FRAMEWORK PARAMETERS

Researchers used a conceptual framework known as “The Gender Box,” developed by Carol Colfer, a CIFOR senior associate scientist, to examine gender and forest tenure reform.

It allows a systematic analysis of gender roles in forest management at three different levels, which Colfer refers to as macro, meso and micro, to determine how women and men use forest resources and benefit from them.

Macro encompasses consideration of policies, laws and less formal cultural and religious parameters on a global scale. Meso offers a means of analyzing social patterns from landscape to national levels that influence behavior in relation to forests, while micro highlights more detailed clusters of issues, such as local demographics, economic and domestic roles.

“I slightly modified Colfer’s conceptual approach to develop a framework for analysis,” Siscawati said. “In doing so, I considered the intersection of forest tenure reform and gender dimensions and dynamics at all three scales.”

Most tenure and forest governance practices in Indonesia developed around contested processes between the state and forest-dwelling communities, particularly Indigenous Peoples, customary communities and other local communities, she said.

“Many studies as well as policies and programs view ‘community’ as a homogenous entity and little consideration has been given to the way gender, class, ethnicity, religion and other socio-cultural aspects provide critical contributions to the formation of sub-groups within a ‘People’ as well as multiple identities of the members of each sub-group,” she said.

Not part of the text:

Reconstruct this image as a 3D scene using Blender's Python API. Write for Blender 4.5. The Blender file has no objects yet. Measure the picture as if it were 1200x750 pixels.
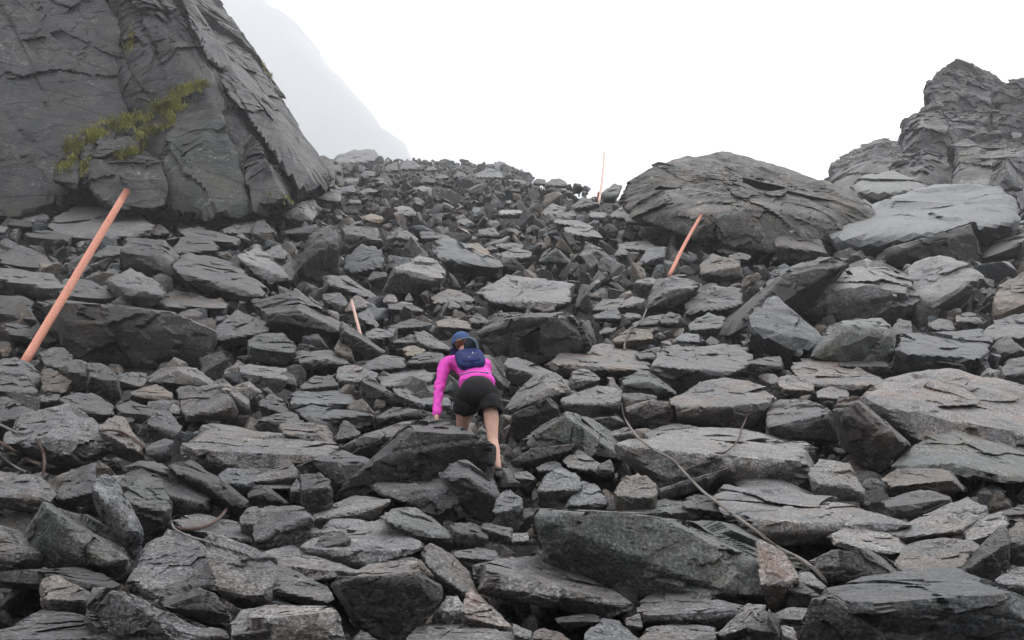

“Therefore, gender-based injustices in forest tenure and forest governance, as experienced mostly by women, have not been adequately addressed.”

GENDER ROLES

In general, in both provinces, women’s economic work involves working in rice fields, gardens, harvesting and processing coffee beans, cassava, palm sugar, bananas, sticky rice, making handicrafts, selling and marketing products. Their domestic duties include cooking, cleaning, shopping and caring for their children and husbands, often with the help of their daughters. They work longer hours than men.

Men work in gardens, rice fields and manage livestock. Their domestic duties involve cleaning the house and washing their own clothes with the help of their sons.

In Lampung, two dominant social forestry permits exist: community-managed forests (hutan kemasyarakatan) and community-based plantation forests (hutan tanaman rakyat), the research demonstrated.

Reform practices in Lampung have not contributed to significant transformation of gender norms. Regardless, women’s participation in decision-making at the household and community levels is increasing, but limited.

Growing earning potential is making it more probable that girls will achieve higher levels of schooling. Child marriages have decreased. Women feel safe and secure in managing the land as they no longer fear authorities.  This means they can contribute to sustainable forest management by replanting trees to protect them from extinction and earn income from non-timber forest products, which cover their living expenses. Another benefit observed in these communities is that the number of men who temporarily migrate is lower due to more secure tenure rights.

In Maluku, researchers observed a greater number of customary forests (hutan adat), and local communities continue to search for forest tenure reform schemes that can protect their tenurial rights to forest lands and resources.

Forest tenure reforms in both Lampung and Maluku have not changed women’s domestic and social roles, Siscawati said.

“Nevertheless, the increase in girls’ education, along with increasing income, could contribute to changing gender norms in the future and would allow more women to actively participate in activities related to forest management.”

The research supported by this work was undertaken as part of the CGIAR Research Programs on Policies, Institutions, and Markets (PIM) led by the International Food Policy Research Institute (IFPRI), and Forests, Trees and Agroforestry (FTA) led by CIFOR.  CIFOR’s ‘Global Comparative Study on Forest Tenure Reform’ was funded by the European Commission and the Global Environmental Facility (GEF) with technical support from the International Fund for Agricultural Development (IFAD) and the Food and Agriculture Organization of the United Nations (FAO).